The purpose of this benchmark is to evaluate our implementation, providing insights into its advantages and identifying potential issues.

Method

We ran the implementation several times and computed the following metrics: minimum, maximum, average, 95th percentile (f95), and 99th percentile (f99). You can replicate the results using this file: main.rs.

Results

Note: Since there are no significant differences between the minimum, maximum, average, f95, and f99 metrics, we will display only the average metric.

Circuit Size

As shown in the following charts, the bin size and computation cycles change when the circuit size reaches the power of 2 due to the need to pad the circuit to the size of $2^i$. Additionally, both size and cycle count increase linearly with $2^i$, although the increase in binary size is insignificant compared to the cap limit.

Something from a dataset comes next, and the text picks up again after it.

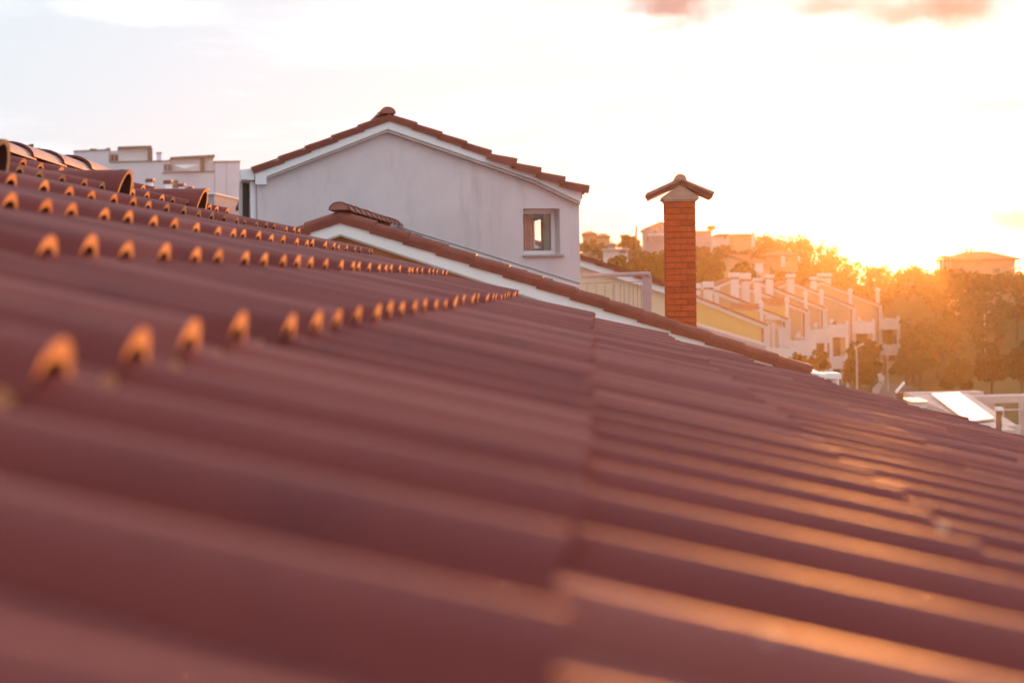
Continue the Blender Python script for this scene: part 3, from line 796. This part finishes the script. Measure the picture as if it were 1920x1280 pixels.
for i in range(0, N8, 2):
    p = vs[i].lerp(V((cx_, 153, a.z)), .15); m = MB(); m.tube(p, p-Zv*1.4, .07, n=6); m.build('post', MWHD, t)
# utility pole
m = MB(); m.tube(P(1192, 470, 150), P(1193, 424, 150), .13, .09, n=8); tag(m.build('utility_pole', MBARK), 'bare wooden utility pole against the sky between hill trees', 'pole')

# ---------------- apartments at upper left
YA = 150
ap = thing('apartment_block', P(300, 420, YA), 'pale grey flat roofed apartment block with two dark topped penthouses at upper left', 'building')
zb_a = P(300, 470, YA).z
def apart(pts, Y, dep, name, m_):
    m = MB(); m.prism([P(x, y, Y) for x, y in pts], (-.36*dep, dep, 0)); return m.build(name, m_, ap)
apart([(139, 284), (204, 281), (204, 303.5), (320, 301), (320, 322), (403, 321), (403, 304), (450, 303), (450, 900), (139, 900)], YA, 14, 'wall', MAPT)
apart([(138, 282.6), (205, 279.6), (205, 281.2), (138, 284.2)], YA-.15, 14.3, 'coping', MGREY)
apart([(402, 302), (451, 301.4), (451, 303.2), (402, 304)], YA-.15, 14.3, 'coping', MGREY)
apart([(206, 303.4), (320, 300.4), (320, 301.8), (206, 304.6)], YA-.2, .4, 'coping', MGREY)
apart([(304, 323.4), (402, 320.4), (402, 321.8), (304, 324.6)], YA-.2, .4, 'coping', MGREY)
apart([(205, 283), (222, 283), (222, 302), (205, 302)], YA+2.2, 8, 'terrace_wall', MWHD)
apart([(222, 279), (280, 277), (280, 302), (222, 302)], YA+1.6, 8, 'penthouse', MWHD)
apart([(221, 275), (284, 273), (284, 277.5), (221, 280)], YA+1.0, 9, 'penthouse_roof', MGREY)
apart([(277, 277.6), (286, 277.4), (286, 300), (277, 300)], YA+1.2, 8.5, 'side_cladding', MGREY)
apart([(322, 296), (400, 293), (400, 321), (322, 321)], YA+1.6, 8, 'penthouse', MWHD)
apart([(320, 294.5), (403, 290), (403, 294.5), (320, 299)], YA+1.0, 9, 'penthouse_roof', MGREY)
apart([(376, 295.5), (383, 295), (383, 320.5), (376, 320.5)], YA+1.3, .4, 'side_cladding', MGREY)
apart([(294.5, 287), (302.5, 287), (302.5, 300), (294.5, 300)], YA+1.0, .8, 'chimney', MAPT)
apart([(293.5, 285.5), (303.5, 285.5), (303.5, 287.6), (293.5, 287.6)], YA+.9, 1.0, 'chimney_cap', MGREY)
apart([(199, 277.5), (207, 277.5), (207, 284), (199, 284)], YA+3, .8, 'chimney', MGREY)
apart([(168, 279), (181, 279), (181, 284), (168, 284)], YA+3, 1.8, 'roof_hatch', MGREY)
for (x0_, y0_, x1_, y1_, dy) in ((208, 290, 213.5, 302, 2.1), (215, 290, 221, 302, 2.1), (307, 308, 313, 321, -.05), (314, 308, 320, 321, -.05), (223.5, 318.5, 235, 331, -.05), (324, 338, 334, 353, -.05)):
    m = MB(); quadY(m, x0_, y0_, x1_, y1_, YA+dy, .12); w_ = m.build('window', MGLASSD, ap)
    m = MB(); quadY(m, x0_-.8, y1_, x1_+.8, y1_+1, YA+dy-.1, .22); m.build('window_sill', MWHD, w_)
m = MB()   # awning
a, b, c = P(326, 309, YA-.2), P(372, 309, YA-.2), P(345, 316, YA-2.0)
m.prism([a, b, c], (0, 0, -.06)); m.build('awning', MWHD, ap)
m = MB(); m.prism([P(402, 304.5, YA-.02), P(402.6, 304.5, YA-.02), P(402.6, 470, YA-.02), P(402, 470, YA-.02)], (0, .01, 0)); m.prism([P(424.6, 304.5, YA-.02), P(425.2, 304.5, YA-.02), P(425.2, 470, YA-.02), P(424.6, 470, YA-.02)], (0, .01, 0)); m.build('expansion_joint', MGREY, ap)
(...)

We can also see that since the current cycle limit on the CKB main network is 3.5 billion cycles, with the current implementation, we can only prove equations with circuit sizes up to 64. In the future, we could improve this by applying advanced techniques like optimizing the code, using lookup tables, and using recursive proofs.

bin_size_circuit_size.png

cycles_circuit_size.png

SRS Size

Note: We can only test the SRS size up to 4000 because we reached the limit of VM memory (4MB).

bin_size_srs_size.png

When increasing the SRS size, the binary size increases linearly.

cycles_srs_size.png

When increasing the SRS size, the number of running cycles required stays relatively constant compared to the allowed cycles.

Conclusion

Increasing the SRS size mainly affects the binary size, while increasing the circuit size primarily affects the number of cycles needed.

The main current bottleneck is the circuit size, as we only need the SRS size to be greater than the circuit size by 3.